Bloated reputations exist because (despite what many artists believe) critics persistently overpraise their subjects. We have two reasons, one selfish and one altruistic. The selfish reason is that we want (consciously or not) to suggest that what we are writing about matters, which will of course imply that we also matter. We become co-conspirators of the Overrated. Enablers.

Altruistically, we want literature, art, etc. to flourish for the benefit of all, but we know that gathering an audience for anything, however good, requires enormous effort. Many educated people go years without buying a hardcover book or seeing a play. Andrew Sarris, a distinguished American film critic, once said that reviewers pour on excessive praise because they know that most people would rather stay home than line up for tickets. Stirring the audience requires the announcement of a new genius every week.
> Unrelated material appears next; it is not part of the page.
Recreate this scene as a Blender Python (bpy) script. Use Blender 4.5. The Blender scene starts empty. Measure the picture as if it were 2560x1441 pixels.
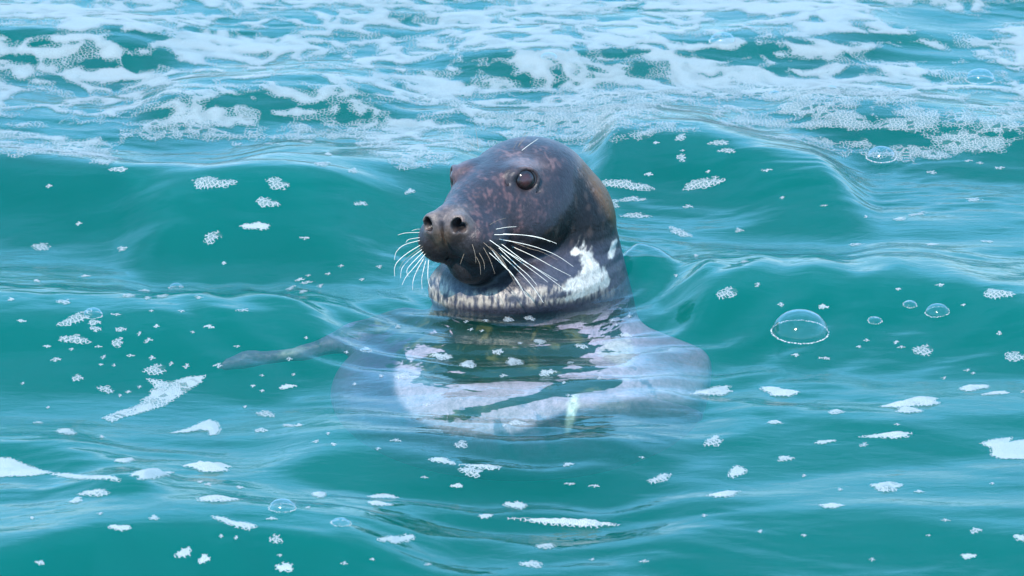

Publicists, too, swell the ranks of overrated art. They are now zealously promoting Adultery, by Richard B. Wright, a good writer's unremarkable book. His last novel, Clara Callan, won two big prizes, so it seems natural to embrace his new one. Publishers, publicists, reviewers and bookstores are all working together. The only problem is the book.

It's a slow and emotionally undernourished story about a middle-aged Toronto editor who falls unexpectedly into a casual affair with a female colleague during a business trip in Europe. When she's murdered by a maniac in an English seaside town, the adulterous affair becomes known to millions and permanently distorts the editor's life.

The rest of the book reveals that there's nothing remotely interesting about the editor, his wife, his daughter, their acquaintances or the murdered woman's family. Every character comes across as a cliche. After the murder in the early pages, only dreariness remains. We Wright admirers know that at least six of his nine earlier novels are better.

Overrated books, events and institutions are everywhere in the literature business. All public readings by authors, for instance, are overrated, blown far out of proportion by good-hearted arts editors (sorry, there are no exceptions). But in overrating, literature differs from other art forms. In most arts the Academy of the Overrated is a purely fictional construct, borrowed from a scene in Woody Allen's film Manhattan, but literature has a famous institution devoted to overrating, an actual office with a street address: Kallargrand 4, Stockholm.

That's where you find the Swedish Academy, whose members have chosen the Nobel Prize laureates since 1901. Their decisions have become notorious; in retrospect they seem to have been right at most 50% of the time, by coincidence the average for accuracy claimed by Frank magazine. While the Nobel judges ignored James Joyce, Graham Greene, Evelyn Waugh, W.H. Auden, Jorge Luis Borges and Joseph Conrad, they did bestow their prize on Odysseus Elytis, Ivo Andric, Pearl Buck, Verner von Heidenstam, Selma Lagerlof and many others now justly forgotten. The Nobel itself is hugely overrated and would have been forgotten generations ago were it not for the gigantic sum of Alfred Nobel's money that comes with it.

Among Canadian writers, Hugh MacLennan (1907-1990), for a time our most successful and revered novelist, deserves special attention. MacLennan had almost everything -- Rhodes scholarship, Princeton PhD in classics, a desperate need to define the Canadian character, five Governor-General's awards and the thanks of a grateful nation. He fictionalized what seemed the pressing subjects of his generation -- the Roman Catholic Church's power in Quebec, the communist idealism of Norman Bethune, the breakup of families over separatism in the 1960s. When he borrowed a passage from Rainer Maria Rilke and called a novel Two Solitudes, he added a phrase to the Canadian language.

The only thing he lacked was talent. Whatever he wrote lay dead on the page. People read him out of duty and felt better for having done so; they often said his books were "good," never that they were enjoyable or re-readable. In the Academy of the Overrated, he was a true champion. It's astonishing, when you think of it, that the Nobel committee overlooked him.